Utah’s best event by far is beam. Head coach Tom Farden builds his team around a strong group coached by Carly Dockendorf that went below 49 once last season (a fluke loss at Arizona). If Utah does well on vault and bars and LSU doesn’t, they can seal the meet in the third rotation.

About LSU:

LSU is going to use four all-arounders for this opening meet: Haleigh Bryant, Aleah Finnegan, Kiya Johnson and Alyona Shchennikova. The Tigers are trying to put up a strong opening score and get off to a fierce start, which is why Kiya is on floor to open the season unlike last year.

LSU opens the 2023 on bars. Kiya’s expected to lead off the rotation and Haleigh’s projected to anchor. Elena Arenas is the only probable non-all-arounder listed in the bars lineup because there’s a three-way tie between Tori Tatum, Ashley Cowan and Alexis Jeffrey for the final spot.

All four of LSU’s all-arounders do 10.0 vaults. The other two spots on vault are likely Yurchenko Fulls, which start at 9.95. Elena’s projected to lead off and KJ Johnson, who made the 2022 SEC All-Freshman team on the event, should find a spot in the middle. The one-two punch of Kiya and Haleigh in the final two spots should be as good as usual.

LSU’s meet notes list seven probable people on floor. That’s impossible, so it’s most likely that Elena won’t do floor, Sierra Ballard will lead, KJ will fill the third spot, Kiya will anchor and Aleah and Haleigh will be in the fourth and fifth spots (no clue who should go first).
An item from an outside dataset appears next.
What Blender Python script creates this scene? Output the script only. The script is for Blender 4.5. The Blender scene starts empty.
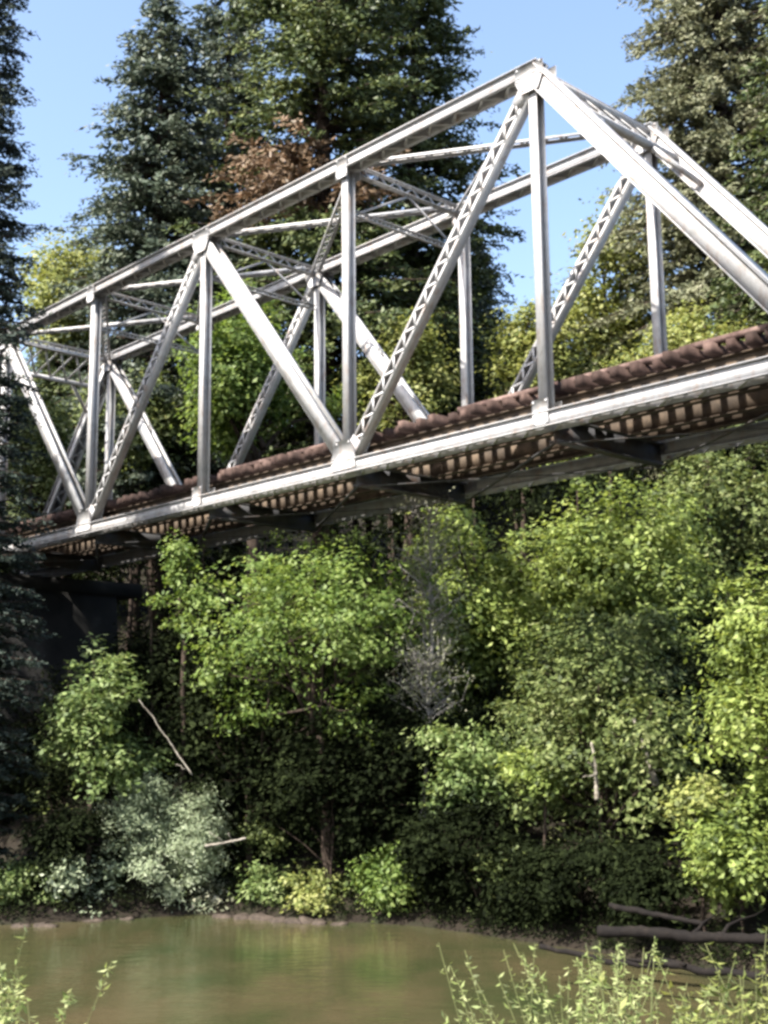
import bpy, math, random
import numpy as np
from mathutils import Vector, Matrix

# ------------------------------------------------------------------ camera
SC = bpy.context.scene
COL = SC.collection
F, PITCH, ROLL, EYE = 1238.7, 0.1723, 0.0112, 4.5
_c, _s, _cr, _sr = math.cos(PITCH), math.sin(PITCH), math.cos(ROLL), math.sin(ROLL)
AX_R = Vector((_cr, _sr * _s, -_sr * _c))
AX_U = Vector((_sr, -_cr * _s, _cr * _c))
AX_D = Vector((0, _c, _s))
cam_d = bpy.data.cameras.new('camera')
cam_d.sensor_fit = 'VERTICAL'
cam_d.sensor_height = 24.0
cam_d.lens = F * 24.0 / 1024.0
cam_d.clip_start, cam_d.clip_end = 0.1, 2000
cam = bpy.data.objects.new('camera', cam_d)
COL.objects.link(cam)
m = Matrix((AX_R, AX_U, -AX_D)).transposed().to_4x4()
m.translation = (0, 0, EYE)
cam.matrix_world = m
SC.camera = cam

# ------------------------------------------------------------------ light
SUN_AZ, SUN_EL = math.atan2(-0.79, -0.61), math.radians(50)
S = Vector((math.sin(SUN_AZ) * math.cos(SUN_EL), math.cos(SUN_AZ) * math.cos(SUN_EL), math.sin(SUN_EL)))
world = bpy.data.worlds.new('World')
SC.world = world
world.use_nodes = True
wn = world.node_tree
bg = wn.nodes['Background']
sky = wn.nodes.new('ShaderNodeTexSky')
sky.sky_type = 'NISHITA'
sky.sun_disc = False
sky.sun_elevation = SUN_EL
sky.sun_rotation = SUN_AZ
sky.air_density, sky.dust_density, sky.ozone_density = 1.0, 2.5, 0.8
wn.links.new(sky.outputs[0], bg.inputs[0])
bg.inputs[1].default_value = 0.13
sl = bpy.data.lights.new('sun', 'SUN')
sl.energy, sl.angle, sl.color = 5.0, math.radians(0.5), (1.0, 0.95, 0.86)
so = bpy.data.objects.new('sun', sl)
COL.objects.link(so)
so.rotation_euler = S.to_track_quat('Z', 'Y').to_euler()
SC.view_settings.view_transform = 'Standard'
SC.view_settings.look = 'None'
SC.view_settings.gamma = 1.0
SC.view_settings.use_curve_mapping = False
SC.view_settings.exposure = 1.6
SC.cycles.filter_width = 3.0
SC.cycles.max_bounces = 8
SC.cycles.transparent_max_bounces = 8

rng = np.random.default_rng(11)


def at(px, py, Y):
    """world point on the ray of photo pixel (px, py) at depth Y"""
    d = AX_D + AX_R * ((px - 384) / F) - AX_U * ((py - 512) / F)
    k = Y / d.y
    return np.array((d.x * k, Y, EYE + d.z * k))


# ------------------------------------------------------------------ materials
def new_mat(name):
    m = bpy.data.materials.new(name)
    m.use_nodes = True
    nt = m.node_tree
    return m, nt, nt.nodes['Principled BSDF']


def ramp(nt, fac, stops):
    r = nt.nodes.new('ShaderNodeValToRGB')
    el = r.color_ramp.elements
    while len(el) < len(stops):
        el.new(0.5)
    for e, (p, c) in zip(el, stops):
        e.position, e.color = p, (*c, 1)
    nt.links.new(fac, r.inputs[0])
    return r.outputs[0]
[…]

Finally, there’s beam. Kai Rivers will lead LSU’s final rotation, likely followed by the debut of Bryce Wilson. The four all-arounders should take the final four spots, though the meet notes list KJ on beam and Alyona as an alternate, so don’t be surprised to see that. As with floor, Haleigh and Aleah will precede Kiya, the anchor.

This should be a fun and interesting meet, but remember that the win/loss result matters much less than if LSU looks like a good team. LSU needs a good opening score to set the tone and begin their climb.